— Source material —
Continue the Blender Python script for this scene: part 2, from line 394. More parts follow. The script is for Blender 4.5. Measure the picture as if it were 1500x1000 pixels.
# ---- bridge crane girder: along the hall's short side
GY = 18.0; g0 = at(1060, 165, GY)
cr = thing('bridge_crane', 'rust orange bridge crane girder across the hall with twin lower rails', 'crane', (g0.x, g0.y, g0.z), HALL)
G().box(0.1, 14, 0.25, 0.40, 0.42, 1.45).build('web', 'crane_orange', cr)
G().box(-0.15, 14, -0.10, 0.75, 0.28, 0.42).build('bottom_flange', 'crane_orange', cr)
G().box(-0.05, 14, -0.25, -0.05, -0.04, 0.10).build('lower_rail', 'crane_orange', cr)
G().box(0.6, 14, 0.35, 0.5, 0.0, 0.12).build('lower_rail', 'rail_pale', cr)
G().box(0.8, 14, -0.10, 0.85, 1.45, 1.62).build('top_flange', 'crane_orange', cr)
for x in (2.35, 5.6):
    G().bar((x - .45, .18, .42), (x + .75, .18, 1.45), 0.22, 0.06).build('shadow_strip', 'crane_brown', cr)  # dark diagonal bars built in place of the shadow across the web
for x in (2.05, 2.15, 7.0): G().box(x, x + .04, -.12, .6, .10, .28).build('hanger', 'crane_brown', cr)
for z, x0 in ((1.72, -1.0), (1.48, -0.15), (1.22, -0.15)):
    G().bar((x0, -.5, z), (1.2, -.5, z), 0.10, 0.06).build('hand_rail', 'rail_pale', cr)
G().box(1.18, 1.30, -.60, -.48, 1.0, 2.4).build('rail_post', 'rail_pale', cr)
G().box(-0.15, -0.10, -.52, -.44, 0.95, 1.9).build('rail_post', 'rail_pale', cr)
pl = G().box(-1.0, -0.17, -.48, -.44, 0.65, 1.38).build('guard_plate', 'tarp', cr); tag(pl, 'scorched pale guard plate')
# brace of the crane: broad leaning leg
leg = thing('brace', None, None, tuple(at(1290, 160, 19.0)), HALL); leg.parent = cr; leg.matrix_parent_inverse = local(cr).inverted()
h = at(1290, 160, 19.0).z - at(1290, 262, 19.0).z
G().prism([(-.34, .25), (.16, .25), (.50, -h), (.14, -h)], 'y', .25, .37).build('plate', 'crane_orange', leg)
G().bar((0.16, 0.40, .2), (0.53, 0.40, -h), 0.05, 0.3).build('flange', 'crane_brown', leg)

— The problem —
All of the material must be reproduced exactly.

— Exercise solution —
Continue the Blender Python script for this scene: part 2, from line 394. More parts follow. The script is for Blender 4.5. Measure the picture as if it were 1500x1000 pixels.
# ---- bridge crane girder: along the hall's short side
GY = 18.0; g0 = at(1060, 165, GY)
cr = thing('bridge_crane', 'rust orange bridge crane girder across the hall with twin lower rails', 'crane', (g0.x, g0.y, g0.z), HALL)
G().box(0.1, 14, 0.25, 0.40, 0.42, 1.45).build('web', 'crane_orange', cr)
G().box(-0.15, 14, -0.10, 0.75, 0.28, 0.42).build('bottom_flange', 'crane_orange', cr)
G().box(-0.05, 14, -0.25, -0.05, -0.04, 0.10).build('lower_rail', 'crane_orange', cr)
G().box(0.6, 14, 0.35, 0.5, 0.0, 0.12).build('lower_rail', 'rail_pale', cr)
G().box(0.8, 14, -0.10, 0.85, 1.45, 1.62).build('top_flange', 'crane_orange', cr)
for x in (2.35, 5.6):
    G().bar((x - .45, .18, .42), (x + .75, .18, 1.45), 0.22, 0.06).build('shadow_strip', 'crane_brown', cr)  # dark diagonal bars built in place of the shadow across the web
for x in (2.05, 2.15, 7.0): G().box(x, x + .04, -.12, .6, .10, .28).build('hanger', 'crane_brown', cr)
for z, x0 in ((1.72, -1.0), (1.48, -0.15), (1.22, -0.15)):
    G().bar((x0, -.5, z), (1.2, -.5, z), 0.10, 0.06).build('hand_rail', 'rail_pale', cr)
G().box(1.18, 1.30, -.60, -.48, 1.0, 2.4).build('rail_post', 'rail_pale', cr)
G().box(-0.15, -0.10, -.52, -.44, 0.95, 1.9).build('rail_post', 'rail_pale', cr)
pl = G().box(-1.0, -0.17, -.48, -.44, 0.65, 1.38).build('guard_plate', 'tarp', cr); tag(pl, 'scorched pale guard plate')
# brace of the crane: broad leaning leg
leg = thing('brace', None, None, tuple(at(1290, 160, 19.0)), HALL); leg.parent = cr; leg.matrix_parent_inverse = local(cr).inverted()
h = at(1290, 160, 19.0).z - at(1290, 262, 19.0).z
G().prism([(-.34, .25), (.16, .25), (.50, -h), (.14, -h)], 'y', .25, .37).build('plate', 'crane_orange', leg)
G().bar((0.16, 0.40, .2), (0.53, 0.40, -h), 0.05, 0.3).build('flange', 'crane_brown', leg)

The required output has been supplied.